「結局は鹿島」なのか。J逆転優勝へ、福田正博から川崎と柏に檄! (3ページ目)

  • 津金壱郎●構成 text by Tsugane Ichiro
  • 佐野美樹●写真 photo by Sano Miki

 昨季リーグを制しただけではなく、クラブ・ワールドカップ決勝でレアル・マドリードを追い詰めた監督を、シーズン途中で解任するのは他のクラブなら二の足を踏んでしまうところ。しかし、鹿島が決断に踏み切れたのは、"最低でも"リーグのタイトルを獲得するという目標を達成するための"最善策"を考えたからだろう。
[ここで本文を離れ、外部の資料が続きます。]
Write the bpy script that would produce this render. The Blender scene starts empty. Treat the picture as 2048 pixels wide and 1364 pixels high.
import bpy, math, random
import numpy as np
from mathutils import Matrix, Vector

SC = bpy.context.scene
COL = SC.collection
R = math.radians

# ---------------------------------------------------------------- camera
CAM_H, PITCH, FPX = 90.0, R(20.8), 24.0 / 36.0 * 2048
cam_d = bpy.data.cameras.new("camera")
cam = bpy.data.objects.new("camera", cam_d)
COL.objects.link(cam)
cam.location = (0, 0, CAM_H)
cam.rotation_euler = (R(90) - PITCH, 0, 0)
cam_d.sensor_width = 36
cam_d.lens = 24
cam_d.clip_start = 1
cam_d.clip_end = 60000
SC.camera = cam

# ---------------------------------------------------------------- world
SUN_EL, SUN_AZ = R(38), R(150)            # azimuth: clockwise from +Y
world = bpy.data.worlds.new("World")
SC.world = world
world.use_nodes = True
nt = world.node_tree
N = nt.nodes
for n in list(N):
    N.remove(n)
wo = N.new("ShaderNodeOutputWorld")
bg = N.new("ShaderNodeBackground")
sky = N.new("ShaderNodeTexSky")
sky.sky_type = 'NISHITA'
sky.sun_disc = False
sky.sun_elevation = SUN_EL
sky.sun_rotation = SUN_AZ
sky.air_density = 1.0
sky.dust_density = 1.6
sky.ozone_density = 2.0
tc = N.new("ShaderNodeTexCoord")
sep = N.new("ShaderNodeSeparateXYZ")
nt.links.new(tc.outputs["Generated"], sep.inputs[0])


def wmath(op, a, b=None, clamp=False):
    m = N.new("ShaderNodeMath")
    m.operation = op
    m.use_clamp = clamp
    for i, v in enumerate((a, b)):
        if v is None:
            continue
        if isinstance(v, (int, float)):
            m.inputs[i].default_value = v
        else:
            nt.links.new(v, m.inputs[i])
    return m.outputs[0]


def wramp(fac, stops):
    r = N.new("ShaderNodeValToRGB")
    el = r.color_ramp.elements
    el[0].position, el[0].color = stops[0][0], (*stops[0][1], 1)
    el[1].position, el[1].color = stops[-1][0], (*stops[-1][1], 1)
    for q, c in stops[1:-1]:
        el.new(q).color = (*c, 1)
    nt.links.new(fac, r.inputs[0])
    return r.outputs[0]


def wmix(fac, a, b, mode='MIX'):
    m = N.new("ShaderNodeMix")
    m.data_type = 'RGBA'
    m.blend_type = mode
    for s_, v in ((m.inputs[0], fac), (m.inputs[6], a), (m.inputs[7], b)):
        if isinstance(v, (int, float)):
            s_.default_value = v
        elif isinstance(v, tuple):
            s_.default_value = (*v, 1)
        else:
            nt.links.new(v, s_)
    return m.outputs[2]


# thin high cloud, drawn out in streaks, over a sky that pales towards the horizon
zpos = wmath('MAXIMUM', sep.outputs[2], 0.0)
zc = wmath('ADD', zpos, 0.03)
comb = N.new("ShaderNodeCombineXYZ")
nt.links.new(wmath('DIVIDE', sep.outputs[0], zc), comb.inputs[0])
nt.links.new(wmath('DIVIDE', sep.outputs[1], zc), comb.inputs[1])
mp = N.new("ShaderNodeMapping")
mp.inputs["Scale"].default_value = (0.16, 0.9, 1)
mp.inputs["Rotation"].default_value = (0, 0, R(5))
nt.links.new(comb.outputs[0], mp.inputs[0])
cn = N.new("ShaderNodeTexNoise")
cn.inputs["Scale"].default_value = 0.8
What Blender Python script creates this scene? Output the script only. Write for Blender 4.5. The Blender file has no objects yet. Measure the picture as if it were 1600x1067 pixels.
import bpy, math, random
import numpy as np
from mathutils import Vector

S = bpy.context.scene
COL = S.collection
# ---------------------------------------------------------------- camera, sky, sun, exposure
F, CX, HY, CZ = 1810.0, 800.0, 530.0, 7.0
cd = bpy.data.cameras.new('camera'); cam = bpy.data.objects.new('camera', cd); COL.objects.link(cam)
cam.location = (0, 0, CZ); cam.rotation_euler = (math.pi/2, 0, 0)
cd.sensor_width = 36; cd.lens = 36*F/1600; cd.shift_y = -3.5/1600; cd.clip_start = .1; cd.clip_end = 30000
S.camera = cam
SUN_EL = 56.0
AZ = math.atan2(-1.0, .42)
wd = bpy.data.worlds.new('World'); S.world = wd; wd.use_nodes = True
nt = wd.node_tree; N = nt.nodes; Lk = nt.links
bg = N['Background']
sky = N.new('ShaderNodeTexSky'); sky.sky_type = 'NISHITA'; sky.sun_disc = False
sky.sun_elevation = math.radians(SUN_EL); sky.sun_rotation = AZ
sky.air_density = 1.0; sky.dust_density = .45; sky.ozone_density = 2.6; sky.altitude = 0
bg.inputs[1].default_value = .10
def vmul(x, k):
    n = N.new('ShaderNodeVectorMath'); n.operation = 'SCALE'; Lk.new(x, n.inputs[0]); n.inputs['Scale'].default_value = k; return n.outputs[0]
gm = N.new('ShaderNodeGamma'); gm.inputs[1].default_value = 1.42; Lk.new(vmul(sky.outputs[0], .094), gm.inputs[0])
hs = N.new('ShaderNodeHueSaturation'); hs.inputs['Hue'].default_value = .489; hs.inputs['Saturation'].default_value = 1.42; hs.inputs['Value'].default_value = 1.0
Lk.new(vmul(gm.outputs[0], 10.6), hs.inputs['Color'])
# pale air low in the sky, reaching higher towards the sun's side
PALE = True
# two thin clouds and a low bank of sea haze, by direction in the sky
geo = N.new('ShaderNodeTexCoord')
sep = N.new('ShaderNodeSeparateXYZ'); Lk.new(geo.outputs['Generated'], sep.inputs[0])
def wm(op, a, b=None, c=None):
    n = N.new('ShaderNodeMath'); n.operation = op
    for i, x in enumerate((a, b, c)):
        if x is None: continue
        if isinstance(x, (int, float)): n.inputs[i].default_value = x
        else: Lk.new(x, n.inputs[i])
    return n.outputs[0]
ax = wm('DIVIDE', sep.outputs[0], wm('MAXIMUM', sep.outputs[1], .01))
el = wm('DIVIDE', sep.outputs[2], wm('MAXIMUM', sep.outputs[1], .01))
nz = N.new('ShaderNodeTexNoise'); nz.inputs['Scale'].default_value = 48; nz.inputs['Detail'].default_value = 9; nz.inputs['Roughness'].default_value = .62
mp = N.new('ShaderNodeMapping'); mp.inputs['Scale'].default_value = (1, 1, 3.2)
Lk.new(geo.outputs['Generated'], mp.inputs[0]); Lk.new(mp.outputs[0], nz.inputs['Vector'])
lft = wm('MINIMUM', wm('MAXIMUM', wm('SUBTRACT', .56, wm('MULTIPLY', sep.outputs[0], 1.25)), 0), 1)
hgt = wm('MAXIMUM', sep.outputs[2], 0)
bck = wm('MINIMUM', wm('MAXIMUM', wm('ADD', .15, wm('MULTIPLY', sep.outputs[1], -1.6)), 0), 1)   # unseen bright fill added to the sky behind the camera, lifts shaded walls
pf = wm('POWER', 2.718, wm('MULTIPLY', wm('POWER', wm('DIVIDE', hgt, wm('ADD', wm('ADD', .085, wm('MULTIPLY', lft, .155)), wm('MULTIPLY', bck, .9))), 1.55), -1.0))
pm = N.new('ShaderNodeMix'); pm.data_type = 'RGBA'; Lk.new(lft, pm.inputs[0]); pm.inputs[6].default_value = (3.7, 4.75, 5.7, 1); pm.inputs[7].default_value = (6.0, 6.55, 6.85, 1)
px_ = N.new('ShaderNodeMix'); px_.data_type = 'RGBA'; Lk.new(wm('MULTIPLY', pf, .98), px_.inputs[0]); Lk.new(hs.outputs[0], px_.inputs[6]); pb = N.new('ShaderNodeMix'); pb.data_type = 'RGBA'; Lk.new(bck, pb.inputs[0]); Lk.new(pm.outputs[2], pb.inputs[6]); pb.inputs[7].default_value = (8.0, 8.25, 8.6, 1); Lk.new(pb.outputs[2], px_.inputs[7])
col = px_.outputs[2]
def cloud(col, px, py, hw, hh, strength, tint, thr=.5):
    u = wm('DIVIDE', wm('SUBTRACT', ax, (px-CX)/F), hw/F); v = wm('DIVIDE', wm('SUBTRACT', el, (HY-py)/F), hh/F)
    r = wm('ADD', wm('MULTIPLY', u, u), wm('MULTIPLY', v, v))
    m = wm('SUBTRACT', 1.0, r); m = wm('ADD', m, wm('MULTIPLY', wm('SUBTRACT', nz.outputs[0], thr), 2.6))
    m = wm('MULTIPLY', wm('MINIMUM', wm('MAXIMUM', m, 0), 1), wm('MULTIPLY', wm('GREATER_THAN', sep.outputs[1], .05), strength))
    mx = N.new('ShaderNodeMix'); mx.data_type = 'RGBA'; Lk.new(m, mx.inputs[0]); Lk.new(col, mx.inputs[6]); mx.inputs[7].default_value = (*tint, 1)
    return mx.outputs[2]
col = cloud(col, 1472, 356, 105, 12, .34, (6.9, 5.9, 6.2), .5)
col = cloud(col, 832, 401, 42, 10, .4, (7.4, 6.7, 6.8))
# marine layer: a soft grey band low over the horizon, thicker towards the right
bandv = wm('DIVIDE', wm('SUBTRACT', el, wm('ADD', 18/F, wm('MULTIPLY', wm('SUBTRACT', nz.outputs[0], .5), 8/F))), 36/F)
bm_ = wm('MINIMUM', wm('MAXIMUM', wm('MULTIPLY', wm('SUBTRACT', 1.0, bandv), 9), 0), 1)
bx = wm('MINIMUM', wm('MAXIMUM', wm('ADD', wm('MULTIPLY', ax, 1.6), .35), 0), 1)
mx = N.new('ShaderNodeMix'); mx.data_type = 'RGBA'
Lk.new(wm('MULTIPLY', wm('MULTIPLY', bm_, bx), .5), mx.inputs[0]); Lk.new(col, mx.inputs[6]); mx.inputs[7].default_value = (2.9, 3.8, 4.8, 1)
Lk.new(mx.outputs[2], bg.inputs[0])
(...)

 これこそが、鹿島の"クラブ力"だ。Jリーグ誕生からの25年間でリーグ8回、天皇杯5回、Jリーグカップ6回の優勝を誇る鹿島は、選手や監督、チーム運営者、クラブスタッフ、サポーターといった、チームに携わるすべての人たちの意識が、常に優勝に向いている。

 他のクラブでは、サッカーの内容やチームへの貢献度の高い選手やスタッフへの情が、優勝という目標を上回るケースもある。しかし、鹿島にはそれはない。"優勝至上主義"とでもいうべきクラブの哲学が決断を早め、現在の首位快走へとつながったのだ。

 その鹿島を追う2位の川崎フロンターレ、得失点差で3位の柏レイソルは、かろうじて優勝戦線に踏みとどまった状態にある。

 現在の川崎は、鹿島に次いで「優勝への欲求」が強いクラブだと感じるが、大島僚太が9月23日の神戸戦で全治2カ月のケガを負ったのは大きな痛手だ。早く復帰できたとしても、最後の2、3試合に出られるかといったところだろう。

 攻守でハードワークを厭わない阿部浩之の活躍や、家長昭博がチームにフィットしことで、今季の川崎の攻撃力が増していることは間違いない。しかしそれは、中盤の底でパスを受け、テンポよくボールを捌いてきた大島がいてこその攻撃力だ。